◆ Task directions
Only the lines from the line containing "Write the bpy" through the line containing "scene.camera = cam" should be reproduced, please, with no pictures.

◆ Dataset excerpts
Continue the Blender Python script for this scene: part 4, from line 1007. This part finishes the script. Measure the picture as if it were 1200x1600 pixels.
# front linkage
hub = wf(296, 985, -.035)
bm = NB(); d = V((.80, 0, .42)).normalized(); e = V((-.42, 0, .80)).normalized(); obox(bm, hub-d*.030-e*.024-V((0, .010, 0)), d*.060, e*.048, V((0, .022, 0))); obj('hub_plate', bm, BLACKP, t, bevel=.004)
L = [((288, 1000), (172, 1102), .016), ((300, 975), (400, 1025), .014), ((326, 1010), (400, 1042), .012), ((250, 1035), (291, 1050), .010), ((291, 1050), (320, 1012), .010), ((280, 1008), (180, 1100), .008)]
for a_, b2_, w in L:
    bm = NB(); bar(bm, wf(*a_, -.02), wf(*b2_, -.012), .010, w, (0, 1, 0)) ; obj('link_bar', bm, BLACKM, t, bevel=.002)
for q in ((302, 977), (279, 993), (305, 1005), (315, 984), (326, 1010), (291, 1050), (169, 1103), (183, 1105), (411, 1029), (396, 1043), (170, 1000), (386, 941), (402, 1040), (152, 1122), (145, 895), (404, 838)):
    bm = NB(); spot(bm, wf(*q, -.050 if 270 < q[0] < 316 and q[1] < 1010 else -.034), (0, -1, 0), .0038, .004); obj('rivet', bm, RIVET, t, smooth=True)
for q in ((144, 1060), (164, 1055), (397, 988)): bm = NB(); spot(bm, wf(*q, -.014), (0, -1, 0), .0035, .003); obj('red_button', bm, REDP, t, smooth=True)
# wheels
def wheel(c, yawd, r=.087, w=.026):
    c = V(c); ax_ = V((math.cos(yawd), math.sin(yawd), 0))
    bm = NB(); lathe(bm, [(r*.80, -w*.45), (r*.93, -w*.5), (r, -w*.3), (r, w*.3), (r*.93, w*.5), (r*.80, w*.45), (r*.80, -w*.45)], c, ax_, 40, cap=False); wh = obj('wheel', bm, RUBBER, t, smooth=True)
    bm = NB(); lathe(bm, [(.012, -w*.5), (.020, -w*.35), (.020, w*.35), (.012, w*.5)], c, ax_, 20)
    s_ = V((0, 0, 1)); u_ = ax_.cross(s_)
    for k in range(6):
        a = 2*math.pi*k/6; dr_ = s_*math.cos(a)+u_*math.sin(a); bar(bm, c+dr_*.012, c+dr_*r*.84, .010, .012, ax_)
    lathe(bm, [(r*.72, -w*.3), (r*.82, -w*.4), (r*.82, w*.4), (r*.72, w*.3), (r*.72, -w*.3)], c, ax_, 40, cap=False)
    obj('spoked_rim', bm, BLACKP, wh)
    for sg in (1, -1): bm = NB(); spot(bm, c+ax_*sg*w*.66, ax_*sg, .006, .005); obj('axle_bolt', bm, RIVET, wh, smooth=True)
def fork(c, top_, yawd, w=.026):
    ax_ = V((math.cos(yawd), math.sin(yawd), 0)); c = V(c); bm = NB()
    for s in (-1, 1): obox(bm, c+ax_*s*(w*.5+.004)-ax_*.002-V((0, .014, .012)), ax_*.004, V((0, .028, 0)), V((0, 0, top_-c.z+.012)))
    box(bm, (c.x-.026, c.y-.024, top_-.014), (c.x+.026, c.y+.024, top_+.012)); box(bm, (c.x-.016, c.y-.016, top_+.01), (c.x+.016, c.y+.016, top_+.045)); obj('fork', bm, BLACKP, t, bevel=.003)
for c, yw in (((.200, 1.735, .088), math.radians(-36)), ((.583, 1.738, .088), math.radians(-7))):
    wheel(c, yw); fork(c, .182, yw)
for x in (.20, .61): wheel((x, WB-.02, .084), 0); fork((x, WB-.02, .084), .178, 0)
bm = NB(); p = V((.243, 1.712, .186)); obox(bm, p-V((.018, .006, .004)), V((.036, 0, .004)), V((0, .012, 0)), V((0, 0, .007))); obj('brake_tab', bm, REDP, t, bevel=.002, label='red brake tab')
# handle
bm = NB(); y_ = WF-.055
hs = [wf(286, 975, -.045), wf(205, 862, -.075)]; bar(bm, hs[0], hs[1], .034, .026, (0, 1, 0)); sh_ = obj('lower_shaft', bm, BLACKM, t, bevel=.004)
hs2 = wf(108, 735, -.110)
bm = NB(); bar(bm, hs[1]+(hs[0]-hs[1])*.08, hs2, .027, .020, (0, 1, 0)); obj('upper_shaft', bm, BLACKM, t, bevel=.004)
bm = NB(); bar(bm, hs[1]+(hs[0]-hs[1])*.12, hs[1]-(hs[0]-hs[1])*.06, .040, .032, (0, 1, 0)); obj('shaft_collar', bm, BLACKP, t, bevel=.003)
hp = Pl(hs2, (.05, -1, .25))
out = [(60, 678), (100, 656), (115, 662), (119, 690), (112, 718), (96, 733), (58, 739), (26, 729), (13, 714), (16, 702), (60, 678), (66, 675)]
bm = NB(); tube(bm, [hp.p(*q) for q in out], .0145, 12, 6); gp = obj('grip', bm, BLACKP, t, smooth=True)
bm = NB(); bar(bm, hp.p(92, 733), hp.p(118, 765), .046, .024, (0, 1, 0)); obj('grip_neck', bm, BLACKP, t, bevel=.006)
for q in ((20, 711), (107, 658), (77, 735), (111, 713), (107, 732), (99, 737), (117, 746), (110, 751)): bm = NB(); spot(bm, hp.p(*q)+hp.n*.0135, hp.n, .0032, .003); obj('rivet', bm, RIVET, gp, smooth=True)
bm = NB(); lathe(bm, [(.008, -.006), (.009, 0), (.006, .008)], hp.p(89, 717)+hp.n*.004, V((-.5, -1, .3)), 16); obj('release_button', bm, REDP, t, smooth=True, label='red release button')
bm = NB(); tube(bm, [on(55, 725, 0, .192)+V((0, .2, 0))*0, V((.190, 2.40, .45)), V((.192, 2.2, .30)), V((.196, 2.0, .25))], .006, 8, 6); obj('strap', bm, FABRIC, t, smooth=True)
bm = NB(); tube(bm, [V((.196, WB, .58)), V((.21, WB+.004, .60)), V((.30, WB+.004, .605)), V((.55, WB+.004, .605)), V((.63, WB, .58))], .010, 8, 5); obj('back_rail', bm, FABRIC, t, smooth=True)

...

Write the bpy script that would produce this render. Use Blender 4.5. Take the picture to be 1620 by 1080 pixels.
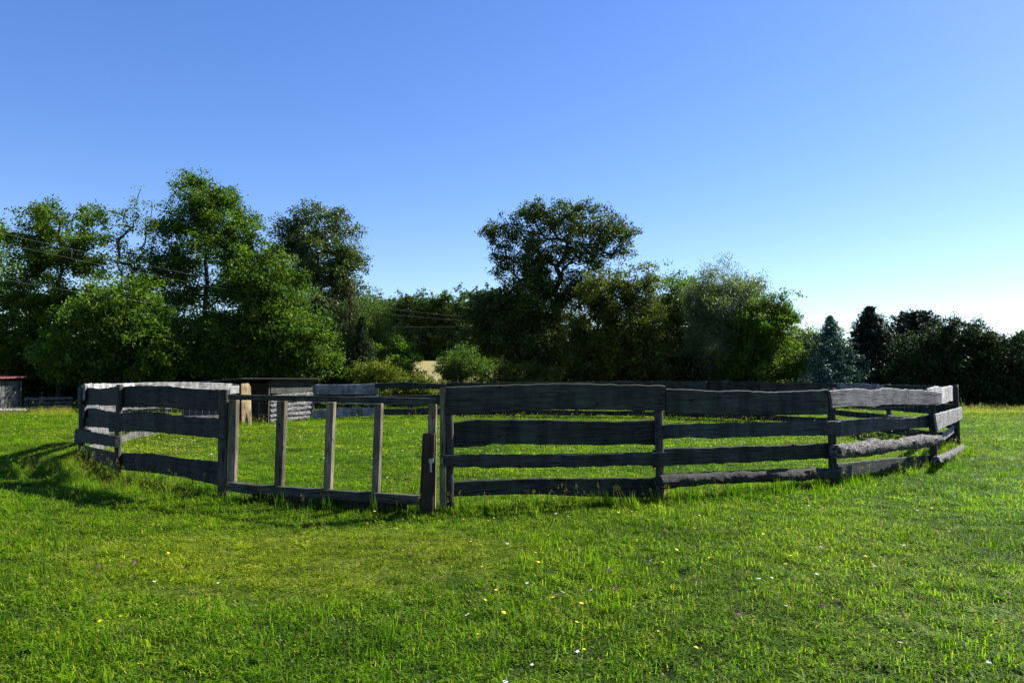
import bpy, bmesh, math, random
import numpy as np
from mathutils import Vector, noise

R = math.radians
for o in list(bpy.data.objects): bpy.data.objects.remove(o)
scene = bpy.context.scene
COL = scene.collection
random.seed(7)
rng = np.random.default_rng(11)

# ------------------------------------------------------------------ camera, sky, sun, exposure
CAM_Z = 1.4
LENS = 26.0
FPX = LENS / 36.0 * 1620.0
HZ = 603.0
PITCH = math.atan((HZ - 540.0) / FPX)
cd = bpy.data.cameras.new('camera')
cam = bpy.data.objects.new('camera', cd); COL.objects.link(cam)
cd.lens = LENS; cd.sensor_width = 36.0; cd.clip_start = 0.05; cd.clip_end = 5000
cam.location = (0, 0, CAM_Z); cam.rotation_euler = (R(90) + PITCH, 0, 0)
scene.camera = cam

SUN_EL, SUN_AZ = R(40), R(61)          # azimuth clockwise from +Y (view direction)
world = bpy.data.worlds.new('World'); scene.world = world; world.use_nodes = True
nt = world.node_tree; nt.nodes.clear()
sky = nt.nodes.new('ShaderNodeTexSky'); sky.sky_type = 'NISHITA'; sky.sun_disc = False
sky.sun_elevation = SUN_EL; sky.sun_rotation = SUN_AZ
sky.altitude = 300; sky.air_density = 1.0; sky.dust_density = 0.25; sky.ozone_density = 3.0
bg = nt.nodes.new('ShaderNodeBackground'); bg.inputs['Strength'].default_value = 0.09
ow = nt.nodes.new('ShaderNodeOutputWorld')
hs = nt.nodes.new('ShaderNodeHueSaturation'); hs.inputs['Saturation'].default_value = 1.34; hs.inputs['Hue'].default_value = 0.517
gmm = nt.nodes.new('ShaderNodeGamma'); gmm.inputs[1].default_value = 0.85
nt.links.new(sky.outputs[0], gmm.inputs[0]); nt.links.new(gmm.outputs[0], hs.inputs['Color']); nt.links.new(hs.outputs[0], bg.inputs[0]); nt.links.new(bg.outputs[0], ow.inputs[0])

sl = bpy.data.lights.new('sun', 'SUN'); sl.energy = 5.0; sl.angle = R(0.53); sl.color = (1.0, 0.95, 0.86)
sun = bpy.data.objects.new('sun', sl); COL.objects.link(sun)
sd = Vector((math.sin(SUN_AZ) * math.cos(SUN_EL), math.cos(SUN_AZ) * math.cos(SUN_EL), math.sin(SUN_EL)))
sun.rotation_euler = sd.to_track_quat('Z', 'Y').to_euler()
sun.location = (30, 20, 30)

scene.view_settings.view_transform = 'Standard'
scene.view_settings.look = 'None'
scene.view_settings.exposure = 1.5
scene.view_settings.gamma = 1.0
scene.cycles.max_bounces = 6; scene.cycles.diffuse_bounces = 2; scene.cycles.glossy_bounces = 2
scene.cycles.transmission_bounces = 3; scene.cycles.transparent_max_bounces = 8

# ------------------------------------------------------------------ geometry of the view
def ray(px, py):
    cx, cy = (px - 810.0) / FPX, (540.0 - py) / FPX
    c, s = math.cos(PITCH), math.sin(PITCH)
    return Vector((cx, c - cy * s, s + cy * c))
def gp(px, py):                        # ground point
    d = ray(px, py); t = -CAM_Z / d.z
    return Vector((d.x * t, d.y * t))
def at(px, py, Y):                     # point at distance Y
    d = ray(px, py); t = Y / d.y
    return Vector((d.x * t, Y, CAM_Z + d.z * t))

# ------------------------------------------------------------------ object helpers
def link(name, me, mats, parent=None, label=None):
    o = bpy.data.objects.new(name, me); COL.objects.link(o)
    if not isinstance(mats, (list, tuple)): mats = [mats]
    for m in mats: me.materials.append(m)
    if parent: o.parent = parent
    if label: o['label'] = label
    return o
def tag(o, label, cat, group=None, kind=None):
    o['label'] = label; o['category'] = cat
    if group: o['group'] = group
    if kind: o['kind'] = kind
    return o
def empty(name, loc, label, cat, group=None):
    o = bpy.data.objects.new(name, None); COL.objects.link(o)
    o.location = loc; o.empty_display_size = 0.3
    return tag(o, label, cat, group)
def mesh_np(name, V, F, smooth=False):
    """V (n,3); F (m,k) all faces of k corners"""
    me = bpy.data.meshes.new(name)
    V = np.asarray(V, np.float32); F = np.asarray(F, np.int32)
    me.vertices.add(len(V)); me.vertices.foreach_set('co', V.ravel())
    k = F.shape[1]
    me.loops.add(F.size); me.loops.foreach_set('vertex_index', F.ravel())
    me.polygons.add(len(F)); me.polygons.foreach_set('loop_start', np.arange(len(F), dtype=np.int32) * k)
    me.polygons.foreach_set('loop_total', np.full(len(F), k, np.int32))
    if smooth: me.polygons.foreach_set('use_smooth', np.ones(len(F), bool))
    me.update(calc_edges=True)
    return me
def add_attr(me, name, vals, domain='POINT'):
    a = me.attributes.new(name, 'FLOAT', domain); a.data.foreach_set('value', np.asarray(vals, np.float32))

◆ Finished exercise
Write the bpy script that would produce this render. Use Blender 4.5. Take the picture to be 1620 by 1080 pixels.
import bpy, bmesh, math, random
import numpy as np
from mathutils import Vector, noise

R = math.radians
for o in list(bpy.data.objects): bpy.data.objects.remove(o)
scene = bpy.context.scene
COL = scene.collection
random.seed(7)
rng = np.random.default_rng(11)

# ------------------------------------------------------------------ camera, sky, sun, exposure
CAM_Z = 1.4
LENS = 26.0
FPX = LENS / 36.0 * 1620.0
HZ = 603.0
PITCH = math.atan((HZ - 540.0) / FPX)
cd = bpy.data.cameras.new('camera')
cam = bpy.data.objects.new('camera', cd); COL.objects.link(cam)
cd.lens = LENS; cd.sensor_width = 36.0; cd.clip_start = 0.05; cd.clip_end = 5000
cam.location = (0, 0, CAM_Z); cam.rotation_euler = (R(90) + PITCH, 0, 0)
scene.camera = cam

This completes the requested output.